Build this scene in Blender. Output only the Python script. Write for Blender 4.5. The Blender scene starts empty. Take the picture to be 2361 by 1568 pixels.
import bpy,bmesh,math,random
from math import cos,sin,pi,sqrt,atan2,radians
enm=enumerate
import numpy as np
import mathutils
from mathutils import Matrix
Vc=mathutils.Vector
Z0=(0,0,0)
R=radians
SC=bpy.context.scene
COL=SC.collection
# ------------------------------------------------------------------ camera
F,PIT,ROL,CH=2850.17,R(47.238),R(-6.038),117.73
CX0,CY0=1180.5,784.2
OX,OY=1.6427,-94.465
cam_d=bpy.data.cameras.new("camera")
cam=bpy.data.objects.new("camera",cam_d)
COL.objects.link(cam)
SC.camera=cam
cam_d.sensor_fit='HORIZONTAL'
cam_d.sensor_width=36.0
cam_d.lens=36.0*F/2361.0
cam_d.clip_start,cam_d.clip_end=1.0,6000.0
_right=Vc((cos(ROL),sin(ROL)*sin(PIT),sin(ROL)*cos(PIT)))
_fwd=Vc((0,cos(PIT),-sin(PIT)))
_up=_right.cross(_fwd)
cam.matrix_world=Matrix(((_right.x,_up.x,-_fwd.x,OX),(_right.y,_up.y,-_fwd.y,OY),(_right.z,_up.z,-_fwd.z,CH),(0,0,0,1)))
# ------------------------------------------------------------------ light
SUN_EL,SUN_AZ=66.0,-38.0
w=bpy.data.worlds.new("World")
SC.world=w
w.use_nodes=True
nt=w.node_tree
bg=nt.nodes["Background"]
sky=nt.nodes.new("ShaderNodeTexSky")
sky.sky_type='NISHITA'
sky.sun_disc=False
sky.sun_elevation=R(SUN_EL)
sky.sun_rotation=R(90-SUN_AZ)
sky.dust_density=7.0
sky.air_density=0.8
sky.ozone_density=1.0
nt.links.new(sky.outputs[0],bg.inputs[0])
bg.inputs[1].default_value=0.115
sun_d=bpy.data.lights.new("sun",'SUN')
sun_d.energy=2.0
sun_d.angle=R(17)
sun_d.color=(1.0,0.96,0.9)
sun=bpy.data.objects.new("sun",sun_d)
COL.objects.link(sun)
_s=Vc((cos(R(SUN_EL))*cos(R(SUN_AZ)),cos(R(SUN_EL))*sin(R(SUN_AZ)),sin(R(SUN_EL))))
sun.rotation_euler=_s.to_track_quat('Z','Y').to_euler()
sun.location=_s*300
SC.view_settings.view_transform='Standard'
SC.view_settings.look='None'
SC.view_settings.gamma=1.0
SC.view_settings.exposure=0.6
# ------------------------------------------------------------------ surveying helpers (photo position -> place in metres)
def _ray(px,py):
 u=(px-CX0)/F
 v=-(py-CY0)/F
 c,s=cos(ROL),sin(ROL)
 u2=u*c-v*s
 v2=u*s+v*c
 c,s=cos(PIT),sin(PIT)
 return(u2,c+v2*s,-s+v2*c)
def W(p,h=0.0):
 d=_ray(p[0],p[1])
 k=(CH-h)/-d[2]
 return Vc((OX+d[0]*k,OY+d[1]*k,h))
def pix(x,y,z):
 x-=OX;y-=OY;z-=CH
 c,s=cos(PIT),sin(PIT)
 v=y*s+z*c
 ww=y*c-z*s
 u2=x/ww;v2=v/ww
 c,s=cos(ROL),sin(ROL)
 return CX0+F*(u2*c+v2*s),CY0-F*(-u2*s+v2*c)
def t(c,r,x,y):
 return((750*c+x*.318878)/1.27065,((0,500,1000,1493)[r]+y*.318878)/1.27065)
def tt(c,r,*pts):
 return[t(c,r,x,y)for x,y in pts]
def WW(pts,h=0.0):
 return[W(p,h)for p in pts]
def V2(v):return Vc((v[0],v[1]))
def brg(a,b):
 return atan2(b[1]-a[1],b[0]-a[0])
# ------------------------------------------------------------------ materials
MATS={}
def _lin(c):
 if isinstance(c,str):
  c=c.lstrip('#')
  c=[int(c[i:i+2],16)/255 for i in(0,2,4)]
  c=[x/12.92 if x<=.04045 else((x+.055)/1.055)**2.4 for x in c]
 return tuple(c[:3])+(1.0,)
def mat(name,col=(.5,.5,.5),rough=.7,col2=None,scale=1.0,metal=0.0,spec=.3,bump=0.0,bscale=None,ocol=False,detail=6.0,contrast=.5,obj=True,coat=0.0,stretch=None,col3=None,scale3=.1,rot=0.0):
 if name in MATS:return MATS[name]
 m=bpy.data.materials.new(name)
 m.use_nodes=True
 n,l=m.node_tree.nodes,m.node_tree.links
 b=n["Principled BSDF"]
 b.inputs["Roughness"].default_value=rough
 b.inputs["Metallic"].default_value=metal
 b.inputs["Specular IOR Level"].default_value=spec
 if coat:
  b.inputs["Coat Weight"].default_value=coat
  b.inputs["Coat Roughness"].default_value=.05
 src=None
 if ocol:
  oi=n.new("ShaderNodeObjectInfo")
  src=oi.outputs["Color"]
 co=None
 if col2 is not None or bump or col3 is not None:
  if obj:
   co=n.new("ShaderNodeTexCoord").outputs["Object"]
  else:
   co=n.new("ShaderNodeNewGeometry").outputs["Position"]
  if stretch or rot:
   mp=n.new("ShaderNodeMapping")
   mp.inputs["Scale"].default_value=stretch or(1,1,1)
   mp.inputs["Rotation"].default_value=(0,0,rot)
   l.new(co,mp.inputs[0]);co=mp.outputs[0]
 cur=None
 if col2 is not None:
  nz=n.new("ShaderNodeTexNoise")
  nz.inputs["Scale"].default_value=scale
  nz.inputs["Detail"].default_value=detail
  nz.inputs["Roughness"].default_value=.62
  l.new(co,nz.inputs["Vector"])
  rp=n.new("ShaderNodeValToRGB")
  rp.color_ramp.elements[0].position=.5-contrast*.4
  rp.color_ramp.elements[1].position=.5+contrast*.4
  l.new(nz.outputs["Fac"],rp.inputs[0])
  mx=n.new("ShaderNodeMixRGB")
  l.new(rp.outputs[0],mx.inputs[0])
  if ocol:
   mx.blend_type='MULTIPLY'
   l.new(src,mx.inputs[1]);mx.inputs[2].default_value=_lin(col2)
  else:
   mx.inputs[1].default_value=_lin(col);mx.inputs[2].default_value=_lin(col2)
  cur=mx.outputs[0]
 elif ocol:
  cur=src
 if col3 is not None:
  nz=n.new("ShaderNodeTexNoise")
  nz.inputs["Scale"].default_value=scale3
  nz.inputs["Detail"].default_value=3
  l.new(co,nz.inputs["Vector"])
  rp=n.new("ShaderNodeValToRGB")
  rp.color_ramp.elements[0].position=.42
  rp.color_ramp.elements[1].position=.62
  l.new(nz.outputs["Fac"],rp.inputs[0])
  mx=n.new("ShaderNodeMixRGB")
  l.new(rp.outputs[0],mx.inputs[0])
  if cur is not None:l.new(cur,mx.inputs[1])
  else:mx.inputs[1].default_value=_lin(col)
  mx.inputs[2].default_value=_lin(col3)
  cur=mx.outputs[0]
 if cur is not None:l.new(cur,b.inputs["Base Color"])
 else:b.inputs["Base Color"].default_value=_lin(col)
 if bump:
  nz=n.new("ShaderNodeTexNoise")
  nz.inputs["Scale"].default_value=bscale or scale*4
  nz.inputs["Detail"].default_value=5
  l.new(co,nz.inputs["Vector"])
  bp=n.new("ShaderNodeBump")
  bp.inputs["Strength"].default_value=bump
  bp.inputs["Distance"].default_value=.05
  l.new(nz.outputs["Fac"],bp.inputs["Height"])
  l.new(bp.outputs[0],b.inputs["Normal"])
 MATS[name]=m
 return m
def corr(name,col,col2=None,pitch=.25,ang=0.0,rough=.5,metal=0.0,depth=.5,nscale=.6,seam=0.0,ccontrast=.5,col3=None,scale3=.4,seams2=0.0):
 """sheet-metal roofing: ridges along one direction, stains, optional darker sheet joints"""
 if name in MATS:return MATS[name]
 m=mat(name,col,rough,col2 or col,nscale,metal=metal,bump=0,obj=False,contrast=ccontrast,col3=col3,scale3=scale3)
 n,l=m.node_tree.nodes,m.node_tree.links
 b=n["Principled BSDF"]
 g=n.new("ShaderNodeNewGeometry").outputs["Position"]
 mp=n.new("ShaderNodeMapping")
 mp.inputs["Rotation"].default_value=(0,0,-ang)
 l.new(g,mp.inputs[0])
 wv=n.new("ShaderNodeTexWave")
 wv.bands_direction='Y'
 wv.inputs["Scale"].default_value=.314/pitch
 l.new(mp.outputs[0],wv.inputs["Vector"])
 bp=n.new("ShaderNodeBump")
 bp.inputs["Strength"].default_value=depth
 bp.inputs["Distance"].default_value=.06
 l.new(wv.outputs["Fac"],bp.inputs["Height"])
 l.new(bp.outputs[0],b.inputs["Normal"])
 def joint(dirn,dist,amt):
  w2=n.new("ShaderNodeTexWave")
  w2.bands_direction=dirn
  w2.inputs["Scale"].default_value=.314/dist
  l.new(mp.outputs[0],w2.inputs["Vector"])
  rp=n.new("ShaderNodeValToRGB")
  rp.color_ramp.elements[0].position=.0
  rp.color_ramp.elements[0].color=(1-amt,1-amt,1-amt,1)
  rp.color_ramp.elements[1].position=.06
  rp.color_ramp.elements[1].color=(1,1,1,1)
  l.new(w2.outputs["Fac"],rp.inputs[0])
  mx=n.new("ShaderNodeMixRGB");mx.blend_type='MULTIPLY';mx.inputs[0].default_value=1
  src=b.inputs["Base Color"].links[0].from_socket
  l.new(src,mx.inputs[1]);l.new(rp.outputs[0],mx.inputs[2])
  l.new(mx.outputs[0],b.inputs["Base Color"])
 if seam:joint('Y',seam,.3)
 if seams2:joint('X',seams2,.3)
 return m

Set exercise
Scan the listing above and identify each line holding the string "scene"; copy every such line.

Reply to the task
Build this scene in Blender. Output only the Python script. Write for Blender 4.5. The Blender scene starts empty. Take the picture to be 2361 by 1568 pixels.
SC=bpy.context.scene